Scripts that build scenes
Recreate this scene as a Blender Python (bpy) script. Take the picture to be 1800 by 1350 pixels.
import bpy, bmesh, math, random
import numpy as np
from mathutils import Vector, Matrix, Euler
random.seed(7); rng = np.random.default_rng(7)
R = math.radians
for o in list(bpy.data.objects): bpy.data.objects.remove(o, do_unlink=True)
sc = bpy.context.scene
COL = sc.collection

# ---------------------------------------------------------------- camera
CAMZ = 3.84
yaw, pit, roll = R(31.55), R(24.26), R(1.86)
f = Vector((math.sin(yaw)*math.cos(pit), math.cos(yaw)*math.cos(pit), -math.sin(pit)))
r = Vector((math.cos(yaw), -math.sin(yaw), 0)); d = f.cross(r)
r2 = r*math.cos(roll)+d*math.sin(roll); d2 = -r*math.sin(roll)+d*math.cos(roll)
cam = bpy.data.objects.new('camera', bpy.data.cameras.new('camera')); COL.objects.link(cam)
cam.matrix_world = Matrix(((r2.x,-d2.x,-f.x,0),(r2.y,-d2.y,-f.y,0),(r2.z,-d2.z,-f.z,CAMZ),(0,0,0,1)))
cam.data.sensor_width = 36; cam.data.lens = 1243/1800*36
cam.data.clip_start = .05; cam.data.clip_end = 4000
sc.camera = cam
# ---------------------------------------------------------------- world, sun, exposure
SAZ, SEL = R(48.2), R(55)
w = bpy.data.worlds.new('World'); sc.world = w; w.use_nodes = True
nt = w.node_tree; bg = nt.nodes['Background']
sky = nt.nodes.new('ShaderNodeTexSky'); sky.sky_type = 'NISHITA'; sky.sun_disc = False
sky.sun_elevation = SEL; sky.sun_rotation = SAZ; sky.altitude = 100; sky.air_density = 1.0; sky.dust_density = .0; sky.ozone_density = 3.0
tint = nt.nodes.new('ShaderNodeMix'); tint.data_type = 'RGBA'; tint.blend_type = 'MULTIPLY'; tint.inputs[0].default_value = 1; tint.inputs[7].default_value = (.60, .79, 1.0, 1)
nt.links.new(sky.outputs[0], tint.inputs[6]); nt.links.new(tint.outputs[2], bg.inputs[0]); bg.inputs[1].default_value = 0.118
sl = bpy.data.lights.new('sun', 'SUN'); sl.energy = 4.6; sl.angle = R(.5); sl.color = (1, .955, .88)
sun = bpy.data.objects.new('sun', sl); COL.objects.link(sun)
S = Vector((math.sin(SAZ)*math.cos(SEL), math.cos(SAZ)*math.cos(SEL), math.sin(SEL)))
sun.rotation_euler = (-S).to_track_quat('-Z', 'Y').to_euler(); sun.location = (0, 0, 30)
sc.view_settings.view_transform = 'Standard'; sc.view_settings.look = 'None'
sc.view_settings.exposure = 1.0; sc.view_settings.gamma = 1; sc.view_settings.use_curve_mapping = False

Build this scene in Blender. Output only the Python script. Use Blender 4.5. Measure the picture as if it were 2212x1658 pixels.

#### TASK TO CARRY OUT:
Reproduce every entry shown above, precisely as it stands.

#### RESPONSE TO THE TASK:
Recreate this scene as a Blender Python (bpy) script. Take the picture to be 1800 by 1350 pixels.
import bpy, bmesh, math, random
import numpy as np
from mathutils import Vector, Matrix, Euler
random.seed(7); rng = np.random.default_rng(7)
R = math.radians
for o in list(bpy.data.objects): bpy.data.objects.remove(o, do_unlink=True)
sc = bpy.context.scene
COL = sc.collection

# ---------------------------------------------------------------- camera
CAMZ = 3.84
yaw, pit, roll = R(31.55), R(24.26), R(1.86)
f = Vector((math.sin(yaw)*math.cos(pit), math.cos(yaw)*math.cos(pit), -math.sin(pit)))
r = Vector((math.cos(yaw), -math.sin(yaw), 0)); d = f.cross(r)
r2 = r*math.cos(roll)+d*math.sin(roll); d2 = -r*math.sin(roll)+d*math.cos(roll)
cam = bpy.data.objects.new('camera', bpy.data.cameras.new('camera')); COL.objects.link(cam)
cam.matrix_world = Matrix(((r2.x,-d2.x,-f.x,0),(r2.y,-d2.y,-f.y,0),(r2.z,-d2.z,-f.z,CAMZ),(0,0,0,1)))
cam.data.sensor_width = 36; cam.data.lens = 1243/1800*36
cam.data.clip_start = .05; cam.data.clip_end = 4000
sc.camera = cam
# ---------------------------------------------------------------- world, sun, exposure
SAZ, SEL = R(48.2), R(55)
w = bpy.data.worlds.new('World'); sc.world = w; w.use_nodes = True
nt = w.node_tree; bg = nt.nodes['Background']
sky = nt.nodes.new('ShaderNodeTexSky'); sky.sky_type = 'NISHITA'; sky.sun_disc = False
sky.sun_elevation = SEL; sky.sun_rotation = SAZ; sky.altitude = 100; sky.air_density = 1.0; sky.dust_density = .0; sky.ozone_density = 3.0
tint = nt.nodes.new('ShaderNodeMix'); tint.data_type = 'RGBA'; tint.blend_type = 'MULTIPLY'; tint.inputs[0].default_value = 1; tint.inputs[7].default_value = (.60, .79, 1.0, 1)
nt.links.new(sky.outputs[0], tint.inputs[6]); nt.links.new(tint.outputs[2], bg.inputs[0]); bg.inputs[1].default_value = 0.118
sl = bpy.data.lights.new('sun', 'SUN'); sl.energy = 4.6; sl.angle = R(.5); sl.color = (1, .955, .88)
sun = bpy.data.objects.new('sun', sl); COL.objects.link(sun)
S = Vector((math.sin(SAZ)*math.cos(SEL), math.cos(SAZ)*math.cos(SEL), math.sin(SEL)))
sun.rotation_euler = (-S).to_track_quat('-Z', 'Y').to_euler(); sun.location = (0, 0, 30)
sc.view_settings.view_transform = 'Standard'; sc.view_settings.look = 'None'
sc.view_settings.exposure = 1.0; sc.view_settings.gamma = 1; sc.view_settings.use_curve_mapping = False

Build this scene in Blender. Output only the Python script. Use Blender 4.5. Measure the picture as if it were 2212x1658 pixels.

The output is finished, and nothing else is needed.